[BRIEF]
Starting at the line with "Write part 2" and stopping at the line with "8).build('front_stretcher', 'chairdark', ch, True)", repeat each line exactly. Include both and omit the rest.

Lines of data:

>> Start

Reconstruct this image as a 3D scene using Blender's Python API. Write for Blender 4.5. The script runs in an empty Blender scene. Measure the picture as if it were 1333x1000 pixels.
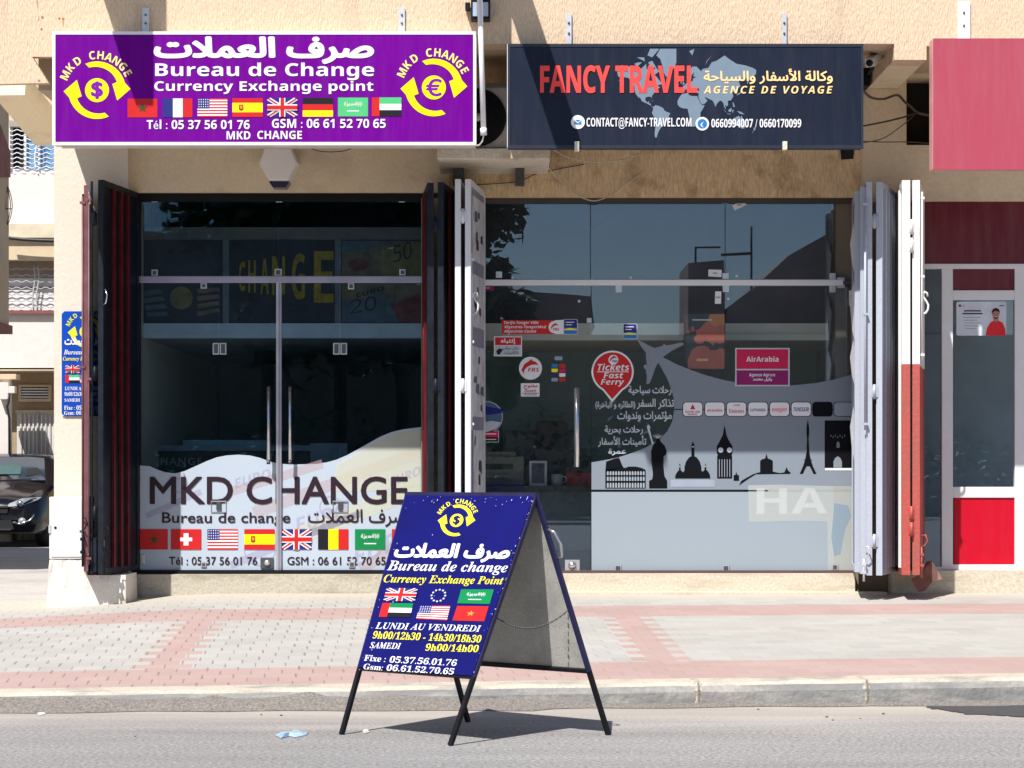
import bpy, bmesh, math, random
import numpy as np
from mathutils import Vector, Matrix, Quaternion
from mathutils.geometry import tessellate_polygon, delaunay_2d_cdt
random.seed(7)
S = bpy.context.scene
COL = S.collection
R = math.radians

# ------------------------------------------------------------------ camera, world, sun, exposure
CX, CY0, FPX, CAMD, EYE = 666.5, 613.0, 2700.0, 18.0, 1.3
cam = bpy.data.cameras.new('camera')
camo = bpy.data.objects.new('camera', cam)
COL.objects.link(camo)
camo.location = (0, -CAMD, EYE)
camo.rotation_euler = (R(90), 0, 0)
cam.sensor_width = 36
cam.lens = 36 * FPX / 1333.0
cam.shift_y = (CY0 - 500) / 1333.0
cam.clip_end = 2000
S.camera = camo

SUN = Vector((-0.33, -0.60, 1.0)).normalized()
elev = math.asin(SUN.z)
W = bpy.data.worlds.new('World')
S.world = W
W.use_nodes = True
wn = W.node_tree.nodes
sky = wn.new('ShaderNodeTexSky')
sky.sky_type = 'NISHITA'
sky.sun_disc = False
sky.sun_elevation = elev
sky.sun_rotation = math.atan2(SUN.x, SUN.y)
sky.air_density = 1.0
sky.dust_density = 0.6
W.node_tree.links.new(sky.outputs[0], wn['Background'].inputs[0])
wn['Background'].inputs[1].default_value = 0.075
sun = bpy.data.lights.new('sun', 'SUN')
sun.energy = 5.0
sun.angle = R(0.5)
sun.color = (1.0, 0.965, 0.915)
suno = bpy.data.objects.new('sun', sun)
COL.objects.link(suno)
suno.rotation_euler = SUN.to_track_quat('Z', 'Y').to_euler()
S.view_settings.view_transform = 'Standard'
S.view_settings.look = 'None'
S.view_settings.exposure = 0.52
S.view_settings.gamma = 1
S.render.resolution_x, S.render.resolution_y = 1024, 768
try:
    S.cycles.max_bounces = 8
    S.cycles.transparent_max_bounces = 16
    S.cycles.caustics_reflective = False
except Exception:
    pass

# ------------------------------------------------------------------ helpers
def sc(Y):
    return FPX / (CAMD + Y)

def P(px, py, Y):
    """the point of the vertical plane at depth Y that the survey photo shows at px, py"""
    s = sc(Y)
    return Vector(((px - CX) / s, Y, EYE + (CY0 - py) / s))

def GX(px, Y): return (px - CX) / sc(Y)
def GZ(py, Y): return EYE + (CY0 - py) / sc(Y)

def lin(c):
    c = c / 255.0
    return c / 12.92 if c <= 0.04045 else ((c + 0.055) / 1.055) ** 2.4

def L(r, g, b, k=1.0):
    return (min(1, lin(r) * k), min(1, lin(g) * k), min(1, lin(b) * k), 1)

MATS = {}
def mat(name, col, rough=0.6, metal=0.0, var=0.12, vs=6.0, bump=0.0, bs=60.0, stretch=(1, 1, 1), spec=0.5, coat=0.0):
    if name in MATS: return MATS[name]
    m = bpy.data.materials.new(name)
    m.use_nodes = True
    nt = m.node_tree
    n, l = nt.nodes, nt.links
    b = n['Principled BSDF']
    b.inputs['Roughness'].default_value = rough
    b.inputs['Metallic'].default_value = metal
    b.inputs['Specular IOR Level'].default_value = spec
    if coat: b.inputs['Coat Weight'].default_value = coat
    geo = n.new('ShaderNodeNewGeometry')
    mp = n.new('ShaderNodeMapping')
    mp.inputs['Scale'].default_value = stretch
    l.new(geo.outputs['Position'], mp.inputs['Vector'])
    nz = n.new('ShaderNodeTexNoise')
    nz.inputs['Scale'].default_value = vs
    nz.inputs['Detail'].default_value = 6
    l.new(mp.outputs[0], nz.inputs['Vector'])
    ramp = n.new('ShaderNodeValToRGB')
    ramp.color_ramp.elements[0].position = 0.3
    ramp.color_ramp.elements[1].position = 0.7
    a = [max(0, c * (1 - var)) for c in col[:3]] + [1]
    z = [min(1, c * (1 + var)) for c in col[:3]] + [1]
    ramp.color_ramp.elements[0].color = a
    ramp.color_ramp.elements[1].color = z
    l.new(nz.outputs['Fac'], ramp.inputs[0])
    l.new(ramp.outputs[0], b.inputs['Base Color'])
    if bump:
        n2 = n.new('ShaderNodeTexNoise')
        n2.inputs['Scale'].default_value = bs
        n2.inputs['Detail'].default_value = 4
        l.new(mp.outputs[0], n2.inputs['Vector'])
        bp = n.new('ShaderNodeBump')
        bp.inputs['Strength'].default_value = bump
        bp.inputs['Distance'].default_value = 0.01
        l.new(n2.outputs['Fac'], bp.inputs['Height'])
        l.new(bp.outputs[0], b.inputs['Normal'])
    MATS[name] = m
    return m

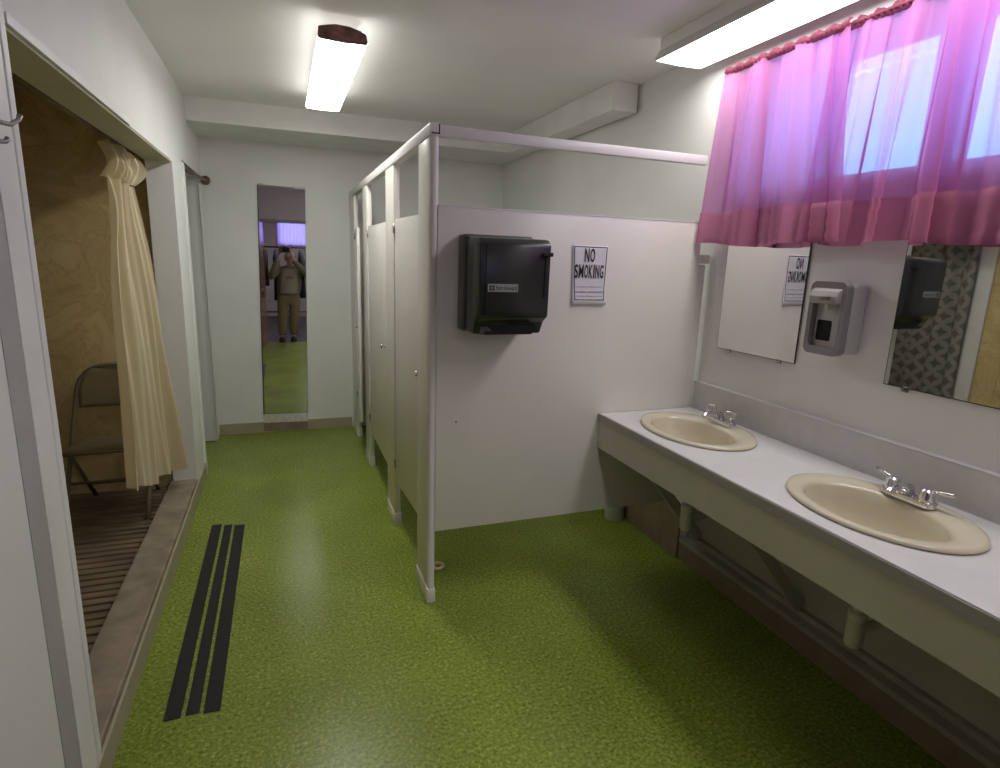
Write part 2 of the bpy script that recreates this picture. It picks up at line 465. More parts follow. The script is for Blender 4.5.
def seatp(u, v):
    x = cx+(u-.5)*2*(wv-.014)*(1-.06*v); y = 3.66+.36*v
    return (x, y, .475-.03*v-.010*math.sin(PI*u)*math.sin(PI*v))
MB().grid(seatp, 14, 14).build('seat', 'chair', ch, True, thick=.012)
m = MB(); m.tube([(cx-wv+.01, 3.67, .466), (cx-wv+.01, 3.65, .462), (cx+wv-.01, 3.65, .462), (cx+wv-.01, 3.67, .466)], .011, 8)
m.tube([(cx-wv+.012, 3.67, .458), (cx-wv+.012, 4.0, .428)], .011, 8); m.tube([(cx+wv-.012, 3.67, .458), (cx+wv-.012, 4.0, .428)], .011, 8)
m.build('seat_rail', 'chairdark', ch, True)
for s in (-1, 1):
    MB().tube([(cx+s*(wv-.03), 3.72, .44), (cx+s*(wv-.03), 4.08, z0)], .011, 10).build('rear_leg', 'chairdark', ch, True)
MB().tube([(cx-wv+.03, 3.98, .17), (cx+wv-.03, 3.98, .17)], .009, 8).build('rear_stretcher', 'chairdark', ch, True)
MB().tube([(cx-wv, 3.74, .262), (cx+wv, 3.74, .262)], .009, 8).build('front_stretcher', 'chairdark', ch, True)

# ------------------------------------------------------------------ curtains on the left
def lerp(a, b, t): return a+(b-a)*t
ct = thing('shower_curtain', 'cream shower curtain gathered at the far end of the shower opening', 'curtain', (-.72, 3.65, .3))
TL, TR = Vector((-.795, 3.44, 1.93)), Vector((-.722, 3.71, 1.90))
BL, BR = Vector((-.81, 3.38, .315)), Vector((-.637, 3.93, .25))
def creamp(u, v):
    # v = 0 top, 1 hem
    k = v**1.15
    p = (TL.lerp(TR, u)).lerp(BL.lerp(BR, u), k)
    if v < .02: pass
    nrm = Vector((.97, -.25, 0))
    f = .032*(.55+.6*v)*(math.sin(2*PI*(2.9*u+.12+.25*u*u)+1.2*v)+.5*math.sin(2*PI*(5.7*u+.3)-1.6*v)+.22*math.sin(2*PI*(13*u)+3*v))
    f += .022*math.exp(-((u-.04)/.10)**2)*math.sin(PI*min(1, v*4))*(1-v)
    f += .012*math.sin(9*v+5*u)*(1-v)
    return tuple(p+nrm*f+Vector((0, 0, .012*math.sin(2*PI*2.2*u))*1) if v > .97 else p+nrm*f)
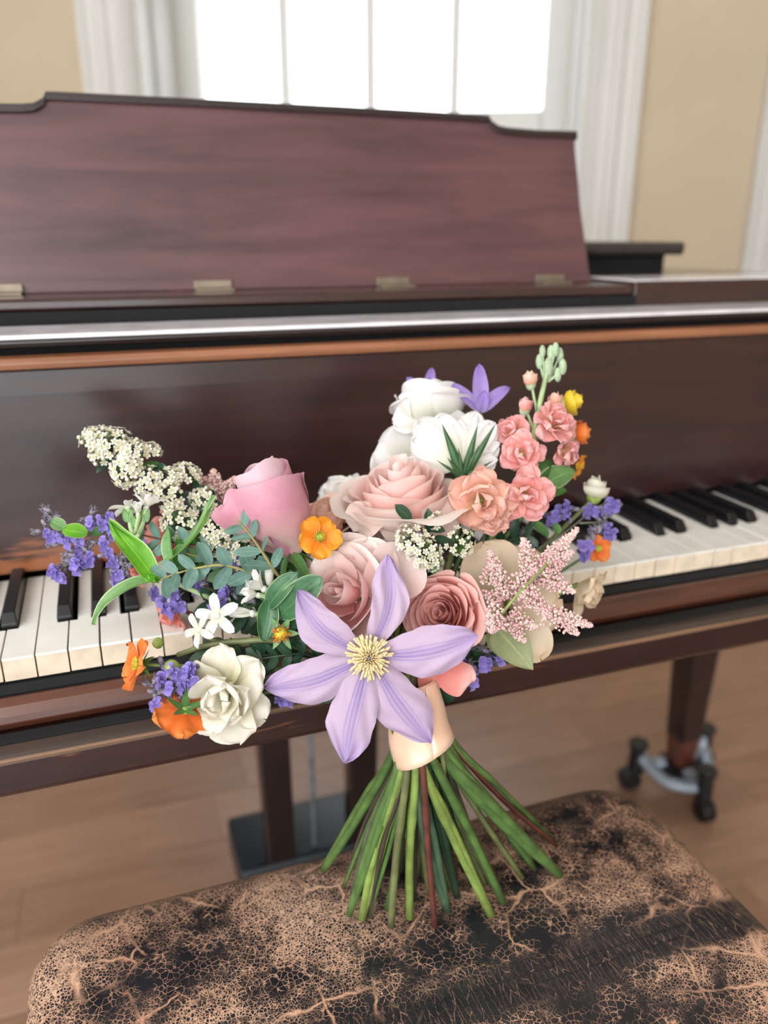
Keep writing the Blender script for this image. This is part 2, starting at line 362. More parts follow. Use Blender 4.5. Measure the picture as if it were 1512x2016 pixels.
P_ORANGE = petalmat('orange_geum_petal', (230, 96, 30), (244, 128, 44), (248, 150, 66), 0.3, 0.08)
P_YELLOW = petalmat('yellow_petal', (240, 200, 30), (246, 214, 40), (250, 224, 70), 0.3, 0.04)
P_CAT = petalmat('catmint_blue_petal', (126, 108, 196), (150, 134, 218), (174, 162, 232), 0.25, 0.06)
P_SPIR = petalmat('spirea_cream_petal', (222, 222, 178), (243, 241, 222), (248, 247, 238), 0.25, 0.02)
P_AST = petalmat('astilbe_pink_bead', (246, 176, 184), (254, 206, 208), (254, 242, 226), 0.25, 0.02)
G_BRIGHT = leafmat('bright_green_leaf', (96, 168, 40), (128, 196, 60), 0.4, edge=(196, 214, 150))
G_TWEED = leafmat('soft_green_leaf', (104, 150, 92), (134, 176, 116), 0.35, edge=(186, 204, 160))
G_MID = leafmat('mid_green_leaf', (66, 110, 56), (92, 138, 72), 0.3)
G_DARK = leafmat('dark_green_leaf', (30, 58, 42), (48, 82, 58), 0.15, 0.35)
G_DARK2 = leafmat('glossy_green_leaf', (48, 92, 62), (74, 120, 80), 0.2, 0.32, edge=(140, 168, 120))
G_EUC = leafmat('eucalyptus_blue_leaf', (84, 118, 110), (116, 150, 142), 0.2, 0.5, (1.1, 1.15, 1.15))
G_SAGE = leafmat('sage_leaf', (140, 152, 112), (164, 172, 130), 0.25, 0.5)
G_BRACT = leafmat('bract_green', (40, 76, 46), (64, 102, 60), 0.2, 0.4)
ST = {k: plain('stem_'+k, c, 0.42, 0.1, 60) for k, c in dict(green=(82, 112, 58), lime=(126, 148, 74), dark=(42, 62, 44), grey=(98, 102, 86), red=(100, 54, 48), brown=(66, 56, 50), olive=(104, 110, 70), pale=(168, 190, 140), euc=(140, 132, 80), blue=(74, 98, 76)).items()}
STAMEN = plain('cream_stamen', (226, 206, 158), 0.6, 0.06, 300)
STAMENY = plain('yellow_green_stamen', (196, 178, 40), 0.6, 0.12, 300)
RUST = plain('rust_orange_seed', (196, 116, 44), 0.7, 0.2, 300)
CALYX = plain('grey_mauve_calyx', (134, 128, 142), 0.6, 0.1, 200)
SAGEBUD = plain('downy_sage_bud', (164, 184, 152), 0.8, 0.06, 200)
BUDG = plain('green_bud', (150, 170, 84), 0.6, 0.1, 200)
BUDP = plain('pink_bud', (240, 164, 160), 0.6, 0.08, 200)
EYE = plain('spirea_eye', (206, 206, 130), 0.6, 0.05, 300)

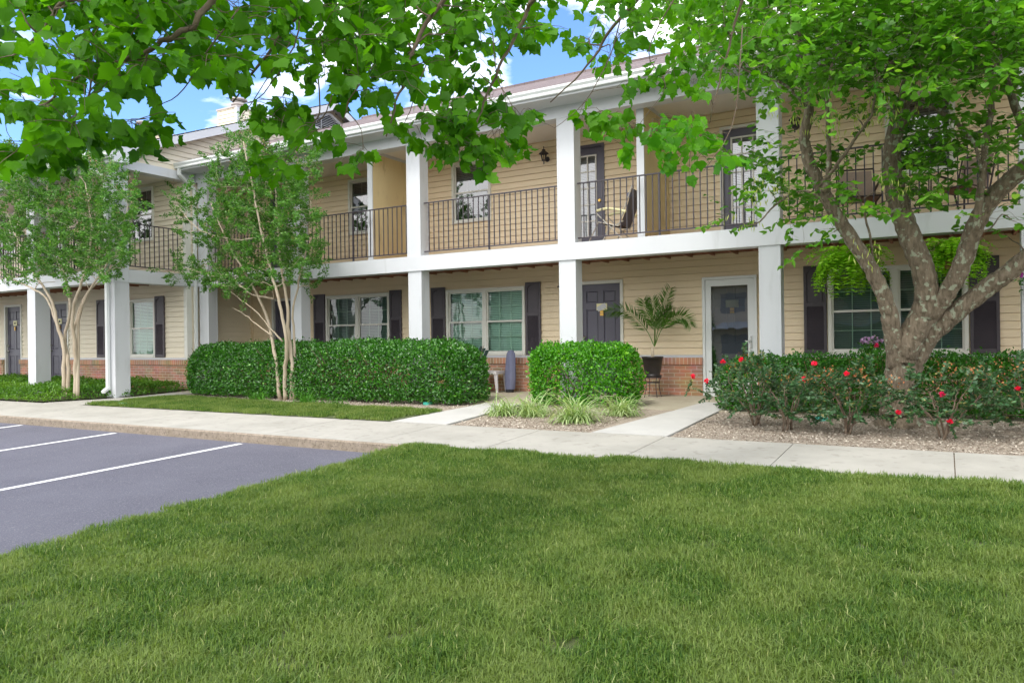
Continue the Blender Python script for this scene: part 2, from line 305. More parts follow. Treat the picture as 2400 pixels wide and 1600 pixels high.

>> End

[FINISHED TASK]
Write part 2 of the bpy script that recreates this picture. It picks up at line 465. More parts follow. The script is for Blender 4.5.
def seatp(u, v):
    x = cx+(u-.5)*2*(wv-.014)*(1-.06*v); y = 3.66+.36*v
    return (x, y, .475-.03*v-.010*math.sin(PI*u)*math.sin(PI*v))
MB().grid(seatp, 14, 14).build('seat', 'chair', ch, True, thick=.012)
m = MB(); m.tube([(cx-wv+.01, 3.67, .466), (cx-wv+.01, 3.65, .462), (cx+wv-.01, 3.65, .462), (cx+wv-.01, 3.67, .466)], .011, 8)
m.tube([(cx-wv+.012, 3.67, .458), (cx-wv+.012, 4.0, .428)], .011, 8); m.tube([(cx+wv-.012, 3.67, .458), (cx+wv-.012, 4.0, .428)], .011, 8)
m.build('seat_rail', 'chairdark', ch, True)
for s in (-1, 1):
    MB().tube([(cx+s*(wv-.03), 3.72, .44), (cx+s*(wv-.03), 4.08, z0)], .011, 10).build('rear_leg', 'chairdark', ch, True)
MB().tube([(cx-wv+.03, 3.98, .17), (cx+wv-.03, 3.98, .17)], .009, 8).build('rear_stretcher', 'chairdark', ch, True)
MB().tube([(cx-wv, 3.74, .262), (cx+wv, 3.74, .262)], .009, 8).build('front_stretcher', 'chairdark', ch, True)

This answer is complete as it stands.